In essence, the investor is concerned with the present, with stability and with a regular flow of income, while the speculator is driven by the future and the promise of one-off riches or hitting the jackpot. Novelties and inventions have always tickled the speculator.
In the late 18th century, Britain and Ireland went through a canal mania. Canals were the future as they promised to link cities and countryside together.
In the more distant past natural rivers had the power to dictate to contours of the economy. Large parts of the country could be connected like never before, opening up opportunities for trade and linking inland cities and agricultural heartlands with the ports for exports and imports.
Between 1770 and 1800 more than 1,000 miles of canals were built. Initially shares in canal companies soared, huge profits were made, and far-reaching claims about the social impact of canals were suggested, indicating that canals would dramatically alter the social fabric, liberating people to mix and travel cheaply to places once deemed inaccessible.

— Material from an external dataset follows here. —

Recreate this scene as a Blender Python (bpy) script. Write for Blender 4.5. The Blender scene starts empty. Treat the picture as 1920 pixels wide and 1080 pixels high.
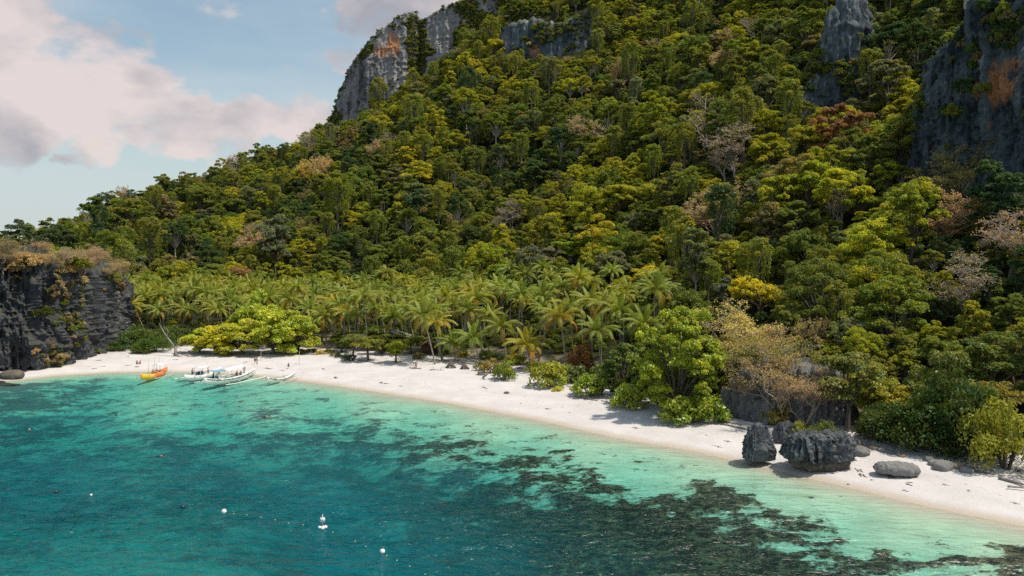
import bpy, math, random
import numpy as np
from mathutils import Vector, Matrix

scene = bpy.context.scene
COL = scene.collection
random.seed(7)

# ------------------------------------------------------------------ camera
H_CAM, FPX = 26.0, 1400.0
PITCH = math.atan(50.0 / FPX)
cam_data = bpy.data.cameras.new('camera')
cam_data.sensor_width = 36.0
cam_data.lens = FPX / 1920.0 * 36.0
cam_data.clip_start = 0.5
cam_data.clip_end = 12000.0
cam = bpy.data.objects.new('camera', cam_data)
COL.objects.link(cam)
cam.location = (0, 0, H_CAM)
cam.rotation_euler = (math.pi / 2 - PITCH, 0, 0)
scene.camera = cam

# ------------------------------------------------------------------ sun, sky, exposure
SUN_EL = math.radians(63)
SUN_ROT = math.radians(104)          # clockwise from +Y
SUN_DIR = Vector((math.sin(SUN_ROT) * math.cos(SUN_EL), math.cos(SUN_ROT) * math.cos(SUN_EL), math.sin(SUN_EL)))
sun_data = bpy.data.lights.new('sun', 'SUN')
sun_data.energy = 4.4
sun_data.angle = math.radians(2.0)
sun_data.color = (1.0, 0.915, 0.78)
sun = bpy.data.objects.new('sun', sun_data)
COL.objects.link(sun)
sun.rotation_euler = SUN_DIR.to_track_quat('Z', 'Y').to_euler()
sun.location = (100, 80, 300)

scene.view_settings.view_transform = 'Standard'
scene.view_settings.look = 'None'
scene.view_settings.exposure = 0.0
scene.view_settings.gamma = 1.0
scene.view_settings.use_curve_mapping = False
scene.cycles.use_denoising = False
scene.cycles.sample_clamp_direct = 2.2
scene.cycles.max_bounces = 6
scene.cycles.diffuse_bounces = 3
scene.cycles.glossy_bounces = 2
scene.cycles.transmission_bounces = 3
scene.cycles.transparent_max_bounces = 8
scene.cycles.volume_bounces = 0
scene.cycles.sample_clamp_indirect = 2.5


def pix_dir(x, y):
    """world direction through photo pixel (x, y), scaled so that its Y is 1"""
    a, b = (x - 960.0) / FPX, (540.0 - y) / FPX
    c, s = math.cos(PITCH), math.sin(PITCH)
    d = (a, c + b * s, -s + b * c)
    return Vector((d[0] / d[1], 1.0, d[2] / d[1]))


def at_z(x, y, z=0.0):
    d = pix_dir(x, y)
    t = (z - H_CAM) / d.z
    return Vector((d.x * t, t, z))


def at_d(x, y, dist):
    d = pix_dir(x, y)
    return Vector((d.x * dist, dist, H_CAM + d.z * dist))


def project(P):
    P = np.asarray(P, float)
    c, s = math.cos(PITCH), math.sin(PITCH)
    X, Y, Z = P[..., 0], P[..., 1], P[..., 2] - H_CAM
    f = np.maximum(Y * c - Z * s, 0.5)
    u = Y * s + Z * c
    return 960 + FPX * X / f, 540 - FPX * u / f


# world: physical sky with banks of cloud
world = bpy.data.worlds.new('World')
scene.world = world
world.use_nodes = True


class NT:
    """small helper to write node trees tersely"""
    def __init__(self, tree):
        self.t = tree
        self.t.nodes.clear()

    def n(self, kind, **kw):
        nd = self.t.nodes.new(kind)
        for k, v in kw.items():
            setattr(nd, k, v)
        return nd

    def l(self, a, b):
        self.t.links.new(a, b)

    def put(self, sock, v):
        if hasattr(v, 'is_output'):
            self.l(v, sock)
        else:
            sock.default_value = v

    def math(self, op, a, b=0.0, c=None, clamp=False):
        nd = self.n('ShaderNodeMath', operation=op, use_clamp=clamp)
        self.put(nd.inputs[0], a)
        self.put(nd.inputs[1], b)
        if c is not None:
            self.put(nd.inputs[2], c)
        return nd.outputs[0]

    def vec(self, op, a, b=(0, 0, 0), scale=None):
        nd = self.n('ShaderNodeVectorMath', operation=op)
        self.put(nd.inputs[0], a)
        self.put(nd.inputs[1], b)
        if scale is not None:
            self.put(nd.inputs['Scale'], scale)
        return nd.outputs['Value'] if op in ('LENGTH', 'DISTANCE', 'DOT_PRODUCT') else nd.outputs[0]

    def noise(self, v, scale, detail=4.0, rough=0.5, dist=0.0, ntype='FBM'):
        nd = self.n('ShaderNodeTexNoise')
        nd.noise_type = ntype
        if v is not None:
            self.l(v, nd.inputs['Vector'])
        nd.inputs['Scale'].default_value = scale
        nd.inputs['Detail'].default_value = detail
        nd.inputs['Roughness'].default_value = rough
        nd.inputs['Distortion'].default_value = dist
        return nd.outputs['Fac']

    def ramp(self, v, a, b, lo=0.0, hi=1.0, smooth=True):
        nd = self.n('ShaderNodeMapRange', interpolation_type='SMOOTHSTEP' if smooth else 'LINEAR')
        self.put(nd.inputs['Value'], v)
        for k, x in (('From Min', a), ('From Max', b), ('To Min', lo), ('To Max', hi)):
            self.put(nd.inputs[k], x)
        return nd.outputs[0]

    def mix(self, f, a, b, mode='MIX'):
        nd = self.n('ShaderNodeMix', data_type='RGBA', blend_type=mode)
        self.put(nd.inputs[0], f)
        for s, v in ((nd.inputs[6], a), (nd.inputs[7], b)):
            if not hasattr(v, 'is_output') and len(v) == 3:
                v = (*v, 1)
            self.put(s, v)
        return nd.outputs[2]

    def scaled(self, v, s):
        nd = self.n('ShaderNodeMapping')
        self.l(v, nd.inputs['Vector'])
        nd.inputs['Scale'].default_value = s
        return nd.outputs[0]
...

In the 1790s, the speculation reached mania proportion. Fifty new canals were initiated, and informal meetings of canal speculators, known as “navigational offices”, sprang up all over Dublin as well as many cities in England. The term “Irish Navvies” – so long associated with Irish workers in England – came from the name for the Irish migrants who dug the canals in England.
French revolution
The canal mania came to an abrupt end in 1793 following the recession after the shock of the French revolution and the Terror. Canal shares collapsed.
The Grand Canal linking Ringsend, Dublin, to the Shannon was not completed until 1804, bringing ruin to many speculators who never saw a return on their investment.

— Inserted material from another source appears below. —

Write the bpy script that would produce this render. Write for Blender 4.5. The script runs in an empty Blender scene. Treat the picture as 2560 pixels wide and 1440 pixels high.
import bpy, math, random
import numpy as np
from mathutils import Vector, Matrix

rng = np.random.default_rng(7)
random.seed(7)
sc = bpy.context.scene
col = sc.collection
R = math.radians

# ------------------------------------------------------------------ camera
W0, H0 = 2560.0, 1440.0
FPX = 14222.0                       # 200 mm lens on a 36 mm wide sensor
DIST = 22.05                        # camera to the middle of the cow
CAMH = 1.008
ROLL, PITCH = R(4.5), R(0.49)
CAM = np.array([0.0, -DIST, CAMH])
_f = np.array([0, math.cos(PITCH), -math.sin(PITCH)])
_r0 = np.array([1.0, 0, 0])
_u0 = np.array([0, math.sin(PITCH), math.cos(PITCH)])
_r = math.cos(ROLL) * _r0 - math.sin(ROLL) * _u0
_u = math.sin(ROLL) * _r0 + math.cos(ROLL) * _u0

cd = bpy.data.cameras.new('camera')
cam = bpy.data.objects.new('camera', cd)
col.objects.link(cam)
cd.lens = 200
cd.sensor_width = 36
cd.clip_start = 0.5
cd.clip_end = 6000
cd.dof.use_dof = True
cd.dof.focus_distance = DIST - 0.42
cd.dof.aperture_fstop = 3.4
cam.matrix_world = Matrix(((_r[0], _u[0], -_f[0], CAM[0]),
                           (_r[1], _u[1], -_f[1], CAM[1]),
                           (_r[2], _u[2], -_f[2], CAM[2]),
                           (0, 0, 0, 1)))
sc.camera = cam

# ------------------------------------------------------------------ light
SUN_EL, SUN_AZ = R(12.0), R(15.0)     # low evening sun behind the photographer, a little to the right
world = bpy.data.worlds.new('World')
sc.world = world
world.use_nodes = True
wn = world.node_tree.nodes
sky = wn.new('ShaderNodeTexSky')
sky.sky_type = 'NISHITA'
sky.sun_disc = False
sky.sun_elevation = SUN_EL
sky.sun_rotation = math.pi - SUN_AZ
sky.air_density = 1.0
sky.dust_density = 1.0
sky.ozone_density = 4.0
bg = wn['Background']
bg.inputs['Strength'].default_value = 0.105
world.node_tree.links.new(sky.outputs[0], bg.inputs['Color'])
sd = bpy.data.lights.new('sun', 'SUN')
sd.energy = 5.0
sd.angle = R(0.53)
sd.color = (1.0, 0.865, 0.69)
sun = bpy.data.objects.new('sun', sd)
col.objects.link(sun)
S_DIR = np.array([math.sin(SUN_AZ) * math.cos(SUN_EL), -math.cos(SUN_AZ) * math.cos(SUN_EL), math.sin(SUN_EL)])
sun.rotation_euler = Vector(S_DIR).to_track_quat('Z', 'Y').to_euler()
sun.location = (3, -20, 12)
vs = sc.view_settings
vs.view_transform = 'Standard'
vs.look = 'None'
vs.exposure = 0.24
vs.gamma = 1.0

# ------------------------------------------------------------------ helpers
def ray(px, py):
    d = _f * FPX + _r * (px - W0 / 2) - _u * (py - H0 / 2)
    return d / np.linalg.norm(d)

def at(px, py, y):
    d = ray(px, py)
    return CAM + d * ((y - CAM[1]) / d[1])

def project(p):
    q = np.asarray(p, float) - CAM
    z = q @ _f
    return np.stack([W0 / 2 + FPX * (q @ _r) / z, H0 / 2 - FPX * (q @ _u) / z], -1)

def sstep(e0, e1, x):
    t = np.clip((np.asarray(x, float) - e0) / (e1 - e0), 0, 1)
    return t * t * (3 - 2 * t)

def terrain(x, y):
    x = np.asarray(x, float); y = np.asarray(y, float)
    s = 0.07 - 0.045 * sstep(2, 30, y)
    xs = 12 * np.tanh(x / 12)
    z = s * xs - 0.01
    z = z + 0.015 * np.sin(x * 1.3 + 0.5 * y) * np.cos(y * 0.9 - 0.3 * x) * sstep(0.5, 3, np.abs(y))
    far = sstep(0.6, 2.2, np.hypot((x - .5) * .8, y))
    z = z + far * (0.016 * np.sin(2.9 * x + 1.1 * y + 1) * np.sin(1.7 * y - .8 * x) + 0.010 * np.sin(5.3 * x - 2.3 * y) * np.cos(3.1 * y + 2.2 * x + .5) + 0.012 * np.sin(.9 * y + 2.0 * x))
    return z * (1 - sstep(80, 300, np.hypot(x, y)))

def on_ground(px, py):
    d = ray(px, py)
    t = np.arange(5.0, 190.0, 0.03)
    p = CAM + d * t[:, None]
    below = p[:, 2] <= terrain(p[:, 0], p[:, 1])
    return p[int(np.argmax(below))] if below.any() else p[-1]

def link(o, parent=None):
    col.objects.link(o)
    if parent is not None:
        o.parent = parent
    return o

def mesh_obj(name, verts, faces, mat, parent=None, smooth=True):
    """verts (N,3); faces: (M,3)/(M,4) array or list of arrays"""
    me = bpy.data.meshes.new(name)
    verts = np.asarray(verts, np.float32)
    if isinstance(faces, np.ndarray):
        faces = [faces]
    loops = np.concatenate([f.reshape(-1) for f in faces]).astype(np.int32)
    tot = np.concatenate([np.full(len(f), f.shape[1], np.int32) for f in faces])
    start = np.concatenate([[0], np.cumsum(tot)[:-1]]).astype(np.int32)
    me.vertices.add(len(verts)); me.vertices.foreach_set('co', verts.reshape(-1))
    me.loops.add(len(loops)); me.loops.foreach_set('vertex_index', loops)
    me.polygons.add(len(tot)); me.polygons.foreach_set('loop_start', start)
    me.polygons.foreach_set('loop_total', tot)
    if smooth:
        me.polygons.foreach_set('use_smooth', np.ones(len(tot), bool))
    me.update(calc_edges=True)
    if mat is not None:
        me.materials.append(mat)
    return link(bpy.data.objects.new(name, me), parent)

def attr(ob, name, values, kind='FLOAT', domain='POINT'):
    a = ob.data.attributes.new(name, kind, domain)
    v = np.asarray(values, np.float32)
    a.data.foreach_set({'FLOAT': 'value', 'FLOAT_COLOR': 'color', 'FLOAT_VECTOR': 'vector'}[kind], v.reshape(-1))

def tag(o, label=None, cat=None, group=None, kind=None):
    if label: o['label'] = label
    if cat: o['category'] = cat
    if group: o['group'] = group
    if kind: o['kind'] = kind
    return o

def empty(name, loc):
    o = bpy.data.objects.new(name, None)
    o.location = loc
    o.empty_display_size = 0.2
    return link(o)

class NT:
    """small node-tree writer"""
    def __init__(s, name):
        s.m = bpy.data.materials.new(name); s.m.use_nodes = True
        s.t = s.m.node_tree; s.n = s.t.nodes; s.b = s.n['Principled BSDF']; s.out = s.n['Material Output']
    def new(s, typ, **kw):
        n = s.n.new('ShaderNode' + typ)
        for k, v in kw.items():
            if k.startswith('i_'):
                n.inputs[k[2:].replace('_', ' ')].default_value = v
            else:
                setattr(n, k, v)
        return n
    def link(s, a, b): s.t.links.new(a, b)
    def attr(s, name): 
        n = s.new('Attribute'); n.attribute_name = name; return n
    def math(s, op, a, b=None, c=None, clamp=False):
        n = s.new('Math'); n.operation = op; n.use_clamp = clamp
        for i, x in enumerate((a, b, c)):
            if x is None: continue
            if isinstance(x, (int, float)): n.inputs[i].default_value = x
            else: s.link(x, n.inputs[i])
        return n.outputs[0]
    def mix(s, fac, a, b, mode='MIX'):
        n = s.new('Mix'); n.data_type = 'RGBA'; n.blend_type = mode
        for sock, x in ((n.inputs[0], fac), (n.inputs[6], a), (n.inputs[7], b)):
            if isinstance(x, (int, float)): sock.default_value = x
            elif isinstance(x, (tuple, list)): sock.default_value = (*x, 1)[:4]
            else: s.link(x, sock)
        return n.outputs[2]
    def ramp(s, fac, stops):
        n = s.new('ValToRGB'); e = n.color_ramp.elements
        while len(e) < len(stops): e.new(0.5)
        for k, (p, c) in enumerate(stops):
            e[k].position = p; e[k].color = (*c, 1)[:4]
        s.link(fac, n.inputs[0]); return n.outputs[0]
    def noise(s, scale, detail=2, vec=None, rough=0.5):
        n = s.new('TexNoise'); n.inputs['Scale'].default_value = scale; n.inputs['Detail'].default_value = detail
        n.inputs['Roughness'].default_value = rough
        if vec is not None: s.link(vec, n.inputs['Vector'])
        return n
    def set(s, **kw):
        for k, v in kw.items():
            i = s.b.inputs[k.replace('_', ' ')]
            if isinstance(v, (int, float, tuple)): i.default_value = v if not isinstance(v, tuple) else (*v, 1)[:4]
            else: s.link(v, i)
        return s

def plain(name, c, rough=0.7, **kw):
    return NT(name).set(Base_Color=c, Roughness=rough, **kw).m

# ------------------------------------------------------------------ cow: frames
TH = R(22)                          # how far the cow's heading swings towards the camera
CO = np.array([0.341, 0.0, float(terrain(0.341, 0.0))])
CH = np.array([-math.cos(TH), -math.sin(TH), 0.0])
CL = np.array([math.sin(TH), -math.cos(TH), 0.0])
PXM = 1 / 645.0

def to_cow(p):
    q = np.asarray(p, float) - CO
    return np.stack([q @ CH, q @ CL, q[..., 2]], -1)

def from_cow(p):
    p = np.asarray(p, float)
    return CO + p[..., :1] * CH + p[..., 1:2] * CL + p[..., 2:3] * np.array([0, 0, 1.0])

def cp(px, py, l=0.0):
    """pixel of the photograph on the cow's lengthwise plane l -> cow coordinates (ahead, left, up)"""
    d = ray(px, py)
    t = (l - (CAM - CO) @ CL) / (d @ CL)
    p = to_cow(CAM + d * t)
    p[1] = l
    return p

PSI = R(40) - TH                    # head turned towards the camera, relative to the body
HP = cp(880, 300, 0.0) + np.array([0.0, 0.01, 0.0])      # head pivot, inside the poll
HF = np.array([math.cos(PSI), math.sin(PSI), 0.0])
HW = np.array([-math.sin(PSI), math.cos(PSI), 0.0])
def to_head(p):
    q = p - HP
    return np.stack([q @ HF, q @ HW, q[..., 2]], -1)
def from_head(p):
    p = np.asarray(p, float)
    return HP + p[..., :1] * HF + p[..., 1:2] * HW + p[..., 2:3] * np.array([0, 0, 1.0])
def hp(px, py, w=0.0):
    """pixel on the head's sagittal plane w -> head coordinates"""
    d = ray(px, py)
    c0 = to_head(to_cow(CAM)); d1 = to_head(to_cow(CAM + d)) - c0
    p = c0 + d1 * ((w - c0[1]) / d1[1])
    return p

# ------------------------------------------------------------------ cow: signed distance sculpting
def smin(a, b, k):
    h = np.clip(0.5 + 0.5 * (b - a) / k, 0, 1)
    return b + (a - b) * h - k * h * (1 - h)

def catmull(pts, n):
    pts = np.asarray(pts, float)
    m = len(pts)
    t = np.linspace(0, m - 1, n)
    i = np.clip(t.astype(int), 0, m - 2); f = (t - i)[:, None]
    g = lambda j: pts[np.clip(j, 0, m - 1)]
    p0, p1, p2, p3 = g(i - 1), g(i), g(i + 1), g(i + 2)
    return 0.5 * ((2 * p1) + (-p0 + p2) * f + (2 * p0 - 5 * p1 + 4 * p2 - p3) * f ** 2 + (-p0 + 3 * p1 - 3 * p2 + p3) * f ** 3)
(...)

The “gale of creative destruction” is relentless, and the logic of canals was blown away by the arrival of steam railways in the late 1820s. Again the speculators had a ball; the shiny new technology attracted them once more.
This time railway shares soared. The Dublin-Kingstown line, essentially the first Dart, was completed in 1834, financed by shares issued to speculators.
There was a wobble in the market in the late 1830s when interest rates rose, but in the 1840s, while the famine raged in the west of Ireland, the monied classes of not just Dublin but all of Ireland immersed themselves in an extraordinary bout of railway share mania.
Enormous amounts of money were speculated on the promise of riches, debts were incurred and – like the property bubble here not so long ago – massive debts built up. All the while low interests rate encouraged speculation.
When the crash came, following the revolutionary year of 1848, the speculators, who misdiagnosed speculation with investment, were destroyed. A few years later the body of Irish Liberal MP John Sadlier was found on Hampstead Heath, London, dead by his own hand. He and his associates based in Tipperary and Carlow had been up to their necks in railway speculation. He personally owed Bank of Ireland £400,000.
Overvalued companies
Both the canal and railway manias led to ridiculously overvalued companies, whose subsequent crash brought financial ruin to many. And yet these technologies did change the world, eventually.
The likes of Uber may well change the world by disruption in an act of Schumpterian creative destruction. But that doesn’t mean that the rewards will go to Uber or its shareholders.
In fact last week’s flotation is aimed at giving the impression that ownership of the company has moved from the early speculator to the more cautious investor. However, given that it hasn’t any profits yet, that might be premature.
As the Dart resumes its journey south, on a route laid down in the first railway mania, we pass the Grand Canal’s original grain stores, soon to be gyms for tech employees.
The lessons of history for Uber reverberate.